Swedish regulator outlines 2012 fund targets

Per Nordkvist, financial supervisor at Finansinspektionen, the Swedish Financial Supervisory Authority, says that the regulator is focused on improving the organisation of control functions and reporting procedures at asset management firms.

Sweden’s Finansinspektionen (FI), like its national market equivalents across Europe, is busy juggling a number of objectives: from reacting to implementation of latest EU-level regulations and directives, to providing feedback to local Parliamentary Committee hearings, to making announcements in line with its consumer protection mandate, and ensuring that banks, insurers, and other types of financial services providers operate in line with the rules and regulations governing the industry.
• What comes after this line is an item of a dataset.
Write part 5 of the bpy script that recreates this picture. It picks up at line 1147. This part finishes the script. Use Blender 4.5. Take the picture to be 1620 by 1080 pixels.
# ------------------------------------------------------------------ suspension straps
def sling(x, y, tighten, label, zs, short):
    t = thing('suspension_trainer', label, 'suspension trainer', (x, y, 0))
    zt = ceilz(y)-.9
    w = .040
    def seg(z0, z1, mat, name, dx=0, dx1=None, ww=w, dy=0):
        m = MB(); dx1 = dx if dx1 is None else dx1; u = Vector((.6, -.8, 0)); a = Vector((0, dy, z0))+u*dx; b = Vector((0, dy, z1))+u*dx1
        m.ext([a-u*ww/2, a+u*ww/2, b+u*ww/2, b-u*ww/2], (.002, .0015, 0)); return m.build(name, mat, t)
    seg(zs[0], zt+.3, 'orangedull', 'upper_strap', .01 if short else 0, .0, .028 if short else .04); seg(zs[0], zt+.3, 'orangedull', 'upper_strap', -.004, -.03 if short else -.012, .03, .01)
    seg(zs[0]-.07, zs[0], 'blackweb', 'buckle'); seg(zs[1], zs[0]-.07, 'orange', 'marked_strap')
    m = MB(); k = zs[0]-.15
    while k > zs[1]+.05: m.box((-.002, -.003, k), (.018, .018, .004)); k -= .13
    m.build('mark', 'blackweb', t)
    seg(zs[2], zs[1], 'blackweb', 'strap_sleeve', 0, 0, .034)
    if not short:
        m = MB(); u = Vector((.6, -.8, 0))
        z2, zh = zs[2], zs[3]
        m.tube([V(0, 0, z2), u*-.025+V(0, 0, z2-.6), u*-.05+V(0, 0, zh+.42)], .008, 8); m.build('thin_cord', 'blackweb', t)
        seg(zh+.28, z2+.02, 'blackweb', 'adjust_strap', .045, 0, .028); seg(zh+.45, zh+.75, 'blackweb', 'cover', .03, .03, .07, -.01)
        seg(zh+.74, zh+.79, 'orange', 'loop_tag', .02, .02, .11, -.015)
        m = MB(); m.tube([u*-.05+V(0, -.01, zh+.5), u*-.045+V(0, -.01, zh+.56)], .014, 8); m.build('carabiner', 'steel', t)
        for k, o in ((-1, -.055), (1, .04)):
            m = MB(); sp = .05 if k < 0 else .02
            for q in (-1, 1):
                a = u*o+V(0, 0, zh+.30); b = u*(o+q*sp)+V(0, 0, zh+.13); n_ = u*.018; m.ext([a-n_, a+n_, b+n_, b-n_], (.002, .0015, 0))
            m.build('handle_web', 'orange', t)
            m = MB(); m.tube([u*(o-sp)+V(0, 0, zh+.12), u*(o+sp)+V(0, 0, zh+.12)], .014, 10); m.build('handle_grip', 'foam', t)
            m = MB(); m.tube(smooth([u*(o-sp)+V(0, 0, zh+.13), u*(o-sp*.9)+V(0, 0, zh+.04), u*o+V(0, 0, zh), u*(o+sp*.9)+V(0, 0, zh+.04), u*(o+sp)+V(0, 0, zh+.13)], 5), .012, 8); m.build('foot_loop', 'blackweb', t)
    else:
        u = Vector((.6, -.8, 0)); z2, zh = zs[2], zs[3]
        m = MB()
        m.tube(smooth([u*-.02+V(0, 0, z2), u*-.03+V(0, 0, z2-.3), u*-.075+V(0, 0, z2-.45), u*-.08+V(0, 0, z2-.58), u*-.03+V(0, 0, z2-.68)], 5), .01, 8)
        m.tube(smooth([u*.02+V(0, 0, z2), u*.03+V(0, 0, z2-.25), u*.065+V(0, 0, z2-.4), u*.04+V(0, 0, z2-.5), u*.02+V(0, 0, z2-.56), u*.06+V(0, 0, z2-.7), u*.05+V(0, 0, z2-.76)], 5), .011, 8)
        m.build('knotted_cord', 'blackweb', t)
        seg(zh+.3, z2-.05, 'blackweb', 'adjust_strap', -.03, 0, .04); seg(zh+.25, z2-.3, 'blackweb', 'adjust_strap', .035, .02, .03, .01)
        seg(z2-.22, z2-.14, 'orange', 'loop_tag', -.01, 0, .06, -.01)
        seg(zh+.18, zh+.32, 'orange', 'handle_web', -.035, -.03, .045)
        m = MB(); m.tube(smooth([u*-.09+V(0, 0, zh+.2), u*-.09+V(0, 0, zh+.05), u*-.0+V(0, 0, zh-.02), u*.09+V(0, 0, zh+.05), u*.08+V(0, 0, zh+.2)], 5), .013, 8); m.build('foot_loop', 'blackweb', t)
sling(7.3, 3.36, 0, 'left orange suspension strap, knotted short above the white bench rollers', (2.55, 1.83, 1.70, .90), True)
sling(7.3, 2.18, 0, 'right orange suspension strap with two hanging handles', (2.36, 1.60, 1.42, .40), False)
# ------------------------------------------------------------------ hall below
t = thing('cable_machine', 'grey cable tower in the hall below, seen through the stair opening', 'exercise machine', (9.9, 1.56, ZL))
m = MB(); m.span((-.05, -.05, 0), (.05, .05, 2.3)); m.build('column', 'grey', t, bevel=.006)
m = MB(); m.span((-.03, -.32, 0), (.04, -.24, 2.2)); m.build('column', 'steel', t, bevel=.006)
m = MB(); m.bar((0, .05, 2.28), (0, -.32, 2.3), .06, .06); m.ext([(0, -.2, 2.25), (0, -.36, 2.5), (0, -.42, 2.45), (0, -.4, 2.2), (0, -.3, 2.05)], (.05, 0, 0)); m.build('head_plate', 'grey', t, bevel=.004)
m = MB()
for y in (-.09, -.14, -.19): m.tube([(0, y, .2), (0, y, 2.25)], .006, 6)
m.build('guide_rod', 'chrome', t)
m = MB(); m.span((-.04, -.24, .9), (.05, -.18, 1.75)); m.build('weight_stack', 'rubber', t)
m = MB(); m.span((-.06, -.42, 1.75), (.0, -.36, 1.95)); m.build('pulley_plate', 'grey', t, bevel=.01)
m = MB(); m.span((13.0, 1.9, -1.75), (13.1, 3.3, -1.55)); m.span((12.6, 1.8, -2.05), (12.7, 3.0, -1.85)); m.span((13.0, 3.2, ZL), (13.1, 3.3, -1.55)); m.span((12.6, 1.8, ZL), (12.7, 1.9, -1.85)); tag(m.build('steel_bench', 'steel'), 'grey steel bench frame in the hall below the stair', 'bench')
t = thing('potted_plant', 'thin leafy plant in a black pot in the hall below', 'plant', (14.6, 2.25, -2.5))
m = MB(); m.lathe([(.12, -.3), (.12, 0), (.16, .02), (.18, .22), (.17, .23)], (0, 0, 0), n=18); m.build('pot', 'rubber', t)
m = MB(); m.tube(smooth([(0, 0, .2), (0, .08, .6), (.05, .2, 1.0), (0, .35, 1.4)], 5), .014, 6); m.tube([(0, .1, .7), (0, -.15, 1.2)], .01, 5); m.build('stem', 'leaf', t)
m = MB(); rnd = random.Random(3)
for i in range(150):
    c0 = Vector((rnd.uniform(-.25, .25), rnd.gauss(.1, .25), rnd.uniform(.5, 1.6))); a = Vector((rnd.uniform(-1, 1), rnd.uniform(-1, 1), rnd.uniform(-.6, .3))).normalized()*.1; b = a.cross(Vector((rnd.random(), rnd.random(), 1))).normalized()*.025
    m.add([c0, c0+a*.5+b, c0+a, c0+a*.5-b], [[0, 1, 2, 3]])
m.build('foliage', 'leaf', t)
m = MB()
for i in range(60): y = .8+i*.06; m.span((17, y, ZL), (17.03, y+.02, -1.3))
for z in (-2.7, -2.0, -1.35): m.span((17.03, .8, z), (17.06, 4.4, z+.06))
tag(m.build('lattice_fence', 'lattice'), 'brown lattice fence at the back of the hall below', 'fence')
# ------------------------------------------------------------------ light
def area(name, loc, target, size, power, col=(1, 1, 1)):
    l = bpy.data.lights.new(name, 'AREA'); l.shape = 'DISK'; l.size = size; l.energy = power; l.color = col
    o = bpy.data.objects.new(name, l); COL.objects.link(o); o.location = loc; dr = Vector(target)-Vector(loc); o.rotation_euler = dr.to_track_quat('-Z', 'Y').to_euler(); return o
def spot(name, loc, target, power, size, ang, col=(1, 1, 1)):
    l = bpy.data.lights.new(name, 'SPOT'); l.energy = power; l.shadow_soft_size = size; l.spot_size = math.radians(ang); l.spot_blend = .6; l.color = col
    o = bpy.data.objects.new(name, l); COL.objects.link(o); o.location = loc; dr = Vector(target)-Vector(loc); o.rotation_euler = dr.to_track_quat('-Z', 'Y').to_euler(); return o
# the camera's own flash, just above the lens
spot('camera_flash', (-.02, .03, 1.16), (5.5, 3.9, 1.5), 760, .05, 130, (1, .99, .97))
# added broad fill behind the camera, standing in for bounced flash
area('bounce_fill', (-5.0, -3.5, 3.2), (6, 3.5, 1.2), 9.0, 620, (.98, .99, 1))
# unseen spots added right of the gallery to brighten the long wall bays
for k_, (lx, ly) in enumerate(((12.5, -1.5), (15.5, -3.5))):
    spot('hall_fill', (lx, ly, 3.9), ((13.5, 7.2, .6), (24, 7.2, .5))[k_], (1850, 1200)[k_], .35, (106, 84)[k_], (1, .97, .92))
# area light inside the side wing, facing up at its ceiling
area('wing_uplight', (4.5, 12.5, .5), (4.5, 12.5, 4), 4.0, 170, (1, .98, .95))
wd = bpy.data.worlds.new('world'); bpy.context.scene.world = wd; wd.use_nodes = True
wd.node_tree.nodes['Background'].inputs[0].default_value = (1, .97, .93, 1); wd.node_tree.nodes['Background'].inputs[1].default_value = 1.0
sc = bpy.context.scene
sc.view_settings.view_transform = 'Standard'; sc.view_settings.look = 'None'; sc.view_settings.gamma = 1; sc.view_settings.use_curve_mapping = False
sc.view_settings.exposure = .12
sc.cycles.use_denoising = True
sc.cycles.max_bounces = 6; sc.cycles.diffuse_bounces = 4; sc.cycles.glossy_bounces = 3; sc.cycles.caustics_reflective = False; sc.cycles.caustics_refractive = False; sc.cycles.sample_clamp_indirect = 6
Collective investments make up a key area of its work, and this year there are two issues in particular that financial supervisors such as Per Nordkvist at FI are pursuing in 2012. “What we have been looking at and will continue to look at during this year is how control functions are organised at companies, and the state of reporting made to boards, and how boards react to the information in those reports,” he says.

“What we have seen in supervision since changes occurred in 2008, when the compliance role went beyond an advisory role and become one of control, is that it seems not to have been noticed by everyone in the industry. Sometimes where it has been noticed, it has not been applied in the correct way.

“It is very important that these compliance functions are independent and staffed by the right people, who have the right authority to pursue their work.”

Improperly implemented control functions create risk if relevant work is not done correctly. This, in turn, can lead to problems in fund companies that affect products and shareholders directly, Nordkvist says.